# START OF GIVEN DATA
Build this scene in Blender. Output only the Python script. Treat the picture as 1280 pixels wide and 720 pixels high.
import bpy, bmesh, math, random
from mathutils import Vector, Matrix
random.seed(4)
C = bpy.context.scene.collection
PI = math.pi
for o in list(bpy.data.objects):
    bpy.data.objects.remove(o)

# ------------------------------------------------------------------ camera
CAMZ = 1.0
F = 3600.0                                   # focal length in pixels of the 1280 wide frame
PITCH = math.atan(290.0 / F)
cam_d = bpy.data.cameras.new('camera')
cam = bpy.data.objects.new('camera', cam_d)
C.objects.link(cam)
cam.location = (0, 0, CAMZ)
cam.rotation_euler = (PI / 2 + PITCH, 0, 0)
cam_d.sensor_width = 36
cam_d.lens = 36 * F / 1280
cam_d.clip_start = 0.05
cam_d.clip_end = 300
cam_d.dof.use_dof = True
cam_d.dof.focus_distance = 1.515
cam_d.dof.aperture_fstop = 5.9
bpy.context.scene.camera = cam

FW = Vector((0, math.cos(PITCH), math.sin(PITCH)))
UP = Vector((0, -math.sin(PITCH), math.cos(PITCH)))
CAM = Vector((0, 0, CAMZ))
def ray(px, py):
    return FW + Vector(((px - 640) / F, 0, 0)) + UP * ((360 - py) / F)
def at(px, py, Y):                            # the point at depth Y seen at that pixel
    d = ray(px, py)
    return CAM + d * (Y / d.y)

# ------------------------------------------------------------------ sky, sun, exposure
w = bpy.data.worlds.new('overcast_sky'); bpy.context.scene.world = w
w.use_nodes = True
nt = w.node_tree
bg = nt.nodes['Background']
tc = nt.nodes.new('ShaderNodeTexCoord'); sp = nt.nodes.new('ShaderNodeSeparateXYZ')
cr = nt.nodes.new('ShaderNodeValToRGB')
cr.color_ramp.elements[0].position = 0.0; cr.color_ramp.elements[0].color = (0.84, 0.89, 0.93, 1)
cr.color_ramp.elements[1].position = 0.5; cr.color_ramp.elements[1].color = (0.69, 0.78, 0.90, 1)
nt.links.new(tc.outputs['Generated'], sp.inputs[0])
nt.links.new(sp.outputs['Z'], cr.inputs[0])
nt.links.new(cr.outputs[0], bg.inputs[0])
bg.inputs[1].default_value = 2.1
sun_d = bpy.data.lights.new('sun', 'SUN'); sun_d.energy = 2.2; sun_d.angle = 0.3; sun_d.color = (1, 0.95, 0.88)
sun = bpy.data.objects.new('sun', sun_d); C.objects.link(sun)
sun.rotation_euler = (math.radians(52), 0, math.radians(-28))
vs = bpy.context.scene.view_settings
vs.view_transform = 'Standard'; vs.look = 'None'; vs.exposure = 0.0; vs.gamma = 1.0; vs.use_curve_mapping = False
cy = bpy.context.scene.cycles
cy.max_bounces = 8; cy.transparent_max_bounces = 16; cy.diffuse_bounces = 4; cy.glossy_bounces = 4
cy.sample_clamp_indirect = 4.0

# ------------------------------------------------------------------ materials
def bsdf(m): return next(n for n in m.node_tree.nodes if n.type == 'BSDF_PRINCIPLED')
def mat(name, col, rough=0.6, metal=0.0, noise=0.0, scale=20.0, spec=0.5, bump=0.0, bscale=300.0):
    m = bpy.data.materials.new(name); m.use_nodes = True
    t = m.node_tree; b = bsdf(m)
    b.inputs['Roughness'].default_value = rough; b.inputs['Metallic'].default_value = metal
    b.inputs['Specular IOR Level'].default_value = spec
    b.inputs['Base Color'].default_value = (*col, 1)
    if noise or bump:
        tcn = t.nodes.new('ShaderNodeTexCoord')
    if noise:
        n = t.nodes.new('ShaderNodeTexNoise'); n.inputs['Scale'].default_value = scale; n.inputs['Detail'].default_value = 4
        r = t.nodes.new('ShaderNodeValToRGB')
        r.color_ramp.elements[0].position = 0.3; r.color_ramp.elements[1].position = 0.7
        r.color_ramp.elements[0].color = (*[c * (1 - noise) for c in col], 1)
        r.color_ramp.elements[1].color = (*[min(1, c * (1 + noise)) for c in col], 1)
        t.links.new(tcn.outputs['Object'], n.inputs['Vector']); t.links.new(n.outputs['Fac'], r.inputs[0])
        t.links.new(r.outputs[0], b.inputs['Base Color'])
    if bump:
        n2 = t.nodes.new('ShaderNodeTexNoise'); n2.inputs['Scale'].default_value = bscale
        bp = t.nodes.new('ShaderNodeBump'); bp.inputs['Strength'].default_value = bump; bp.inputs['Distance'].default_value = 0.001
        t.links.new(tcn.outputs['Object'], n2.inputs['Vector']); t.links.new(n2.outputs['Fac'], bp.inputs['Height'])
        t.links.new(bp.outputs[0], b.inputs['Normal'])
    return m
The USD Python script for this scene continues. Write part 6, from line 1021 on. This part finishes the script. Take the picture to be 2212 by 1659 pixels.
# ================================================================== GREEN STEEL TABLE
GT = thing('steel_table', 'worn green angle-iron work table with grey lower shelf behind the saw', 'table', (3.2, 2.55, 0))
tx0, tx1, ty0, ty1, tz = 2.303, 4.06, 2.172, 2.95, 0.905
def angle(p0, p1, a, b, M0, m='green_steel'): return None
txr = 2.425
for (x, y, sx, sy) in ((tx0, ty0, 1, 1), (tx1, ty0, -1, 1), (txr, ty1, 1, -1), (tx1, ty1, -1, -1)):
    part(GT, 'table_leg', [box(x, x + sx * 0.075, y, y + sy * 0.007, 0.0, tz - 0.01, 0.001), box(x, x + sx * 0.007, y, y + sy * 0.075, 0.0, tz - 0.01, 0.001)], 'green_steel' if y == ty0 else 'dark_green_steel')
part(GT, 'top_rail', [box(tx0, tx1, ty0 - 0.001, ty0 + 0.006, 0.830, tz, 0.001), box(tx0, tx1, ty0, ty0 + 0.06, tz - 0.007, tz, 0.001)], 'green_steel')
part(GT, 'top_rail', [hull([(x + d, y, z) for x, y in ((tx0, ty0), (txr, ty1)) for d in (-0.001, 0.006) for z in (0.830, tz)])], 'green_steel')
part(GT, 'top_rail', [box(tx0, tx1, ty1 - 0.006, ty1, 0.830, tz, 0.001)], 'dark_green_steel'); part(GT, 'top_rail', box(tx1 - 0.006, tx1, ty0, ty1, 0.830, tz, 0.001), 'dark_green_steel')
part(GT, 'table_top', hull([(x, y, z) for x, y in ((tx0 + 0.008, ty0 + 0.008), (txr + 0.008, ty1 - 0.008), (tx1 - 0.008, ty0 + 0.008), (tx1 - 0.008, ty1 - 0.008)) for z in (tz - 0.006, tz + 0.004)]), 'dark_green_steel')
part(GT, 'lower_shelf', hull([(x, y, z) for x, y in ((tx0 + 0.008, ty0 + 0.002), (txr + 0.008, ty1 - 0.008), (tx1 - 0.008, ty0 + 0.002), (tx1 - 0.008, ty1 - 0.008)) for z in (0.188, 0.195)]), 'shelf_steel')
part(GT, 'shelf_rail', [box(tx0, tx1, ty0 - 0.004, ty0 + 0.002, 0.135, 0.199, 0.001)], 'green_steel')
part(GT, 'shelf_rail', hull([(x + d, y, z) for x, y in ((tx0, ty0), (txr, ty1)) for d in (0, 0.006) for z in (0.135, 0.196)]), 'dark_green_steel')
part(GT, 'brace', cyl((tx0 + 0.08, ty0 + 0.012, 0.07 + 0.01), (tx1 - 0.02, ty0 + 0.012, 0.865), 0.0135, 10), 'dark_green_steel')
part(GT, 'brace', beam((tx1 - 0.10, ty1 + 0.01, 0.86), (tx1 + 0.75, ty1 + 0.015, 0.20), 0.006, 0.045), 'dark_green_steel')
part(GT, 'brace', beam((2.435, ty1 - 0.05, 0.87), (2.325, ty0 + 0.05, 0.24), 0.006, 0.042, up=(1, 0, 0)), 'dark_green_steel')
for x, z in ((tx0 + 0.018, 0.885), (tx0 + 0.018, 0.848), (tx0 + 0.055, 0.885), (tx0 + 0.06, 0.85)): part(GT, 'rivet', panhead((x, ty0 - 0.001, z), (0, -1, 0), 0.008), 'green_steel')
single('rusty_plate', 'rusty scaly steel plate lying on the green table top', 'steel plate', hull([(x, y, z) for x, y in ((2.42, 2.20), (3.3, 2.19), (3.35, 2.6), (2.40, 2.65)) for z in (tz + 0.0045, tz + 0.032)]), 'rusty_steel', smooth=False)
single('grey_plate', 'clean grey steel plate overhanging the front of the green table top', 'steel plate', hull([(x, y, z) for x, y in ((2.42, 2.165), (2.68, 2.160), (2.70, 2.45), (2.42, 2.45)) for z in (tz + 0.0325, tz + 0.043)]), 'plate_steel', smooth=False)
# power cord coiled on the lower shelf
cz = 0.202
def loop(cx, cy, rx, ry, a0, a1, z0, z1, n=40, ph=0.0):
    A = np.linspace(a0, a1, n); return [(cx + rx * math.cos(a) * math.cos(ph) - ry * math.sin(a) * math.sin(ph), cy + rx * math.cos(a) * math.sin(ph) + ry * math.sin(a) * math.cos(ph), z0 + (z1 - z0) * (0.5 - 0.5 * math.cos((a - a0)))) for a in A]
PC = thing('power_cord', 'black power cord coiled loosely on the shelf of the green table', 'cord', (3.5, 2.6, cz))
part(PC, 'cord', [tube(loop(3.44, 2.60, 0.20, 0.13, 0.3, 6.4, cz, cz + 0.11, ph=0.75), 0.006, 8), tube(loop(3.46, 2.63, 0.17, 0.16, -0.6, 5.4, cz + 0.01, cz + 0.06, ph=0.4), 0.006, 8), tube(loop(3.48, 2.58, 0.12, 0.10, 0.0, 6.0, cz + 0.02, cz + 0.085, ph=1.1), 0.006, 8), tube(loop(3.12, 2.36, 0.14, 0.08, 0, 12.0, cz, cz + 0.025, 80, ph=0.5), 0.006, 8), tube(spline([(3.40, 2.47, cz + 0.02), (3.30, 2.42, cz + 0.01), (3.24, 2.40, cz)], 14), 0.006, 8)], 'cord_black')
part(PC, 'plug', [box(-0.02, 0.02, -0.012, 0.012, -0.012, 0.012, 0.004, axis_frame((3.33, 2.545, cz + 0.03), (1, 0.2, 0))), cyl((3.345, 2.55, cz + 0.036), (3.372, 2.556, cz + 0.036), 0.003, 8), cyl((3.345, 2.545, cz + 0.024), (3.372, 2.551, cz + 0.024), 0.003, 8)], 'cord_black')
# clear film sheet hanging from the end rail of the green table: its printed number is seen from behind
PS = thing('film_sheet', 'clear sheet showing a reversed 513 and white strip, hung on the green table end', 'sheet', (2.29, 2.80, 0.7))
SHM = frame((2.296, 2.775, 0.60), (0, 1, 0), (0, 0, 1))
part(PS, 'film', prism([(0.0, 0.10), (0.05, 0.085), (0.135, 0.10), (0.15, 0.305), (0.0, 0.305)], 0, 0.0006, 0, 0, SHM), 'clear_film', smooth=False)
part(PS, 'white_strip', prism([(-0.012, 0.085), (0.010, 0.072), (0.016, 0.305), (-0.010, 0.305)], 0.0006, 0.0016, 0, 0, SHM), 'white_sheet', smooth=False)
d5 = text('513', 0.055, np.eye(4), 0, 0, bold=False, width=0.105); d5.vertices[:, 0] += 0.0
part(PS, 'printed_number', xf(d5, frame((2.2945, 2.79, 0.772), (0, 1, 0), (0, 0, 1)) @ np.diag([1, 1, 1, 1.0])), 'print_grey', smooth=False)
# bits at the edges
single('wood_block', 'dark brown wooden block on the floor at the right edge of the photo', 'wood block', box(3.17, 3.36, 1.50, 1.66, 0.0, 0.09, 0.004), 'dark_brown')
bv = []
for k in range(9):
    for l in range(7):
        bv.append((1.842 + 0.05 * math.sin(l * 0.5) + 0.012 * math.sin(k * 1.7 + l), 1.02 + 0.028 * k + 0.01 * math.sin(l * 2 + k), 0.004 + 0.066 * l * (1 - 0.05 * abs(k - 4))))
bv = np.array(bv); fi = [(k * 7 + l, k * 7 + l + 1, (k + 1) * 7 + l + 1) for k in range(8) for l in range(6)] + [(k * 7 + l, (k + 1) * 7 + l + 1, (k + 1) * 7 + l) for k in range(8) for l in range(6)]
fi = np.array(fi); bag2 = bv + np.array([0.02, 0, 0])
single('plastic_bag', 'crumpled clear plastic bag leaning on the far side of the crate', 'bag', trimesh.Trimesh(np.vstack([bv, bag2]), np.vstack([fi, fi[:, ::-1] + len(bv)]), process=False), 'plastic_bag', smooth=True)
# END OF GIVEN DATA
#### [WHAT IS ASKED]
Only the lines from the line with "part(GT, 'top_rail', [box(tx0, tx1, ty1" to the line with "part(GT, 'shelf_rail', [box(tx0, tx1, ty0", inclusive, are to be printed, exactly as they appear.

#### [EXERCISE RESULT]
part(GT, 'top_rail', [box(tx0, tx1, ty1 - 0.006, ty1, 0.830, tz, 0.001)], 'dark_green_steel'); part(GT, 'top_rail', box(tx1 - 0.006, tx1, ty0, ty1, 0.830, tz, 0.001), 'dark_green_steel')
part(GT, 'table_top', hull([(x, y, z) for x, y in ((tx0 + 0.008, ty0 + 0.008), (txr + 0.008, ty1 - 0.008), (tx1 - 0.008, ty0 + 0.008), (tx1 - 0.008, ty1 - 0.008)) for z in (tz - 0.006, tz + 0.004)]), 'dark_green_steel')
part(GT, 'lower_shelf', hull([(x, y, z) for x, y in ((tx0 + 0.008, ty0 + 0.002), (txr + 0.008, ty1 - 0.008), (tx1 - 0.008, ty0 + 0.002), (tx1 - 0.008, ty1 - 0.008)) for z in (0.188, 0.195)]), 'shelf_steel')
part(GT, 'shelf_rail', [box(tx0, tx1, ty0 - 0.004, ty0 + 0.002, 0.135, 0.199, 0.001)], 'green_steel')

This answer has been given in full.